** begin DATA PROVIDED **

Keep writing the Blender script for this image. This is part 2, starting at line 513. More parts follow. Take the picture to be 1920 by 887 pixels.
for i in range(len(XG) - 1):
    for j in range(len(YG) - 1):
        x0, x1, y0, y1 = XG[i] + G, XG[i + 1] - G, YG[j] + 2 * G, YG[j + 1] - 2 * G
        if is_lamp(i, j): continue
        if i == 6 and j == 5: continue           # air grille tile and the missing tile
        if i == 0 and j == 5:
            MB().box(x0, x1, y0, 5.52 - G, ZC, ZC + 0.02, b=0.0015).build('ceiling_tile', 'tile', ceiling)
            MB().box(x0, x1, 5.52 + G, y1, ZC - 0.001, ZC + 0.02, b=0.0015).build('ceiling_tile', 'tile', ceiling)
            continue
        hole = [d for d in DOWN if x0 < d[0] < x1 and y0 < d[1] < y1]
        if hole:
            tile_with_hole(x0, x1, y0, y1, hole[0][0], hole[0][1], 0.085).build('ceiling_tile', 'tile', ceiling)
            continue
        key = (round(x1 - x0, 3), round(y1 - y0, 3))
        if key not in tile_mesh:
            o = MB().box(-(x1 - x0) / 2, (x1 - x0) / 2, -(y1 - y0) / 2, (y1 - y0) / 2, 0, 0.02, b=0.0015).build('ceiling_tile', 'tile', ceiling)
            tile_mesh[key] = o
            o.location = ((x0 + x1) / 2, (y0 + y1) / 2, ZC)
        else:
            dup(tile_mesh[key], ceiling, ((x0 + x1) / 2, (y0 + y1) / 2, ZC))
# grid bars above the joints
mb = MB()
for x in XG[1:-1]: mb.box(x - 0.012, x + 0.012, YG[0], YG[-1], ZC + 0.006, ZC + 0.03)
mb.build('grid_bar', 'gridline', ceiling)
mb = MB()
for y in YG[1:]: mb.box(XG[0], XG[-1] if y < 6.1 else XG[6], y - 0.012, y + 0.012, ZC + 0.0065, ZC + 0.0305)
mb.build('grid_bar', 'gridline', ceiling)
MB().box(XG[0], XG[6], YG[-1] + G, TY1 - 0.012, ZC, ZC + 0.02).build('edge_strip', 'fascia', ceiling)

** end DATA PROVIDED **

## DIRECTIONS
Extract the full listing above without altering anything.

## WRITTEN ANSWER
Keep writing the Blender script for this image. This is part 2, starting at line 513. More parts follow. Take the picture to be 1920 by 887 pixels.
for i in range(len(XG) - 1):
    for j in range(len(YG) - 1):
        x0, x1, y0, y1 = XG[i] + G, XG[i + 1] - G, YG[j] + 2 * G, YG[j + 1] - 2 * G
        if is_lamp(i, j): continue
        if i == 6 and j == 5: continue           # air grille tile and the missing tile
        if i == 0 and j == 5:
            MB().box(x0, x1, y0, 5.52 - G, ZC, ZC + 0.02, b=0.0015).build('ceiling_tile', 'tile', ceiling)
            MB().box(x0, x1, 5.52 + G, y1, ZC - 0.001, ZC + 0.02, b=0.0015).build('ceiling_tile', 'tile', ceiling)
            continue
        hole = [d for d in DOWN if x0 < d[0] < x1 and y0 < d[1] < y1]
        if hole:
            tile_with_hole(x0, x1, y0, y1, hole[0][0], hole[0][1], 0.085).build('ceiling_tile', 'tile', ceiling)
            continue
        key = (round(x1 - x0, 3), round(y1 - y0, 3))
        if key not in tile_mesh:
            o = MB().box(-(x1 - x0) / 2, (x1 - x0) / 2, -(y1 - y0) / 2, (y1 - y0) / 2, 0, 0.02, b=0.0015).build('ceiling_tile', 'tile', ceiling)
            tile_mesh[key] = o
            o.location = ((x0 + x1) / 2, (y0 + y1) / 2, ZC)
        else:
            dup(tile_mesh[key], ceiling, ((x0 + x1) / 2, (y0 + y1) / 2, ZC))
# grid bars above the joints
mb = MB()
for x in XG[1:-1]: mb.box(x - 0.012, x + 0.012, YG[0], YG[-1], ZC + 0.006, ZC + 0.03)
mb.build('grid_bar', 'gridline', ceiling)
mb = MB()
for y in YG[1:]: mb.box(XG[0], XG[-1] if y < 6.1 else XG[6], y - 0.012, y + 0.012, ZC + 0.0065, ZC + 0.0305)
mb.build('grid_bar', 'gridline', ceiling)
MB().box(XG[0], XG[6], YG[-1] + G, TY1 - 0.012, ZC, ZC + 0.02).build('edge_strip', 'fascia', ceiling)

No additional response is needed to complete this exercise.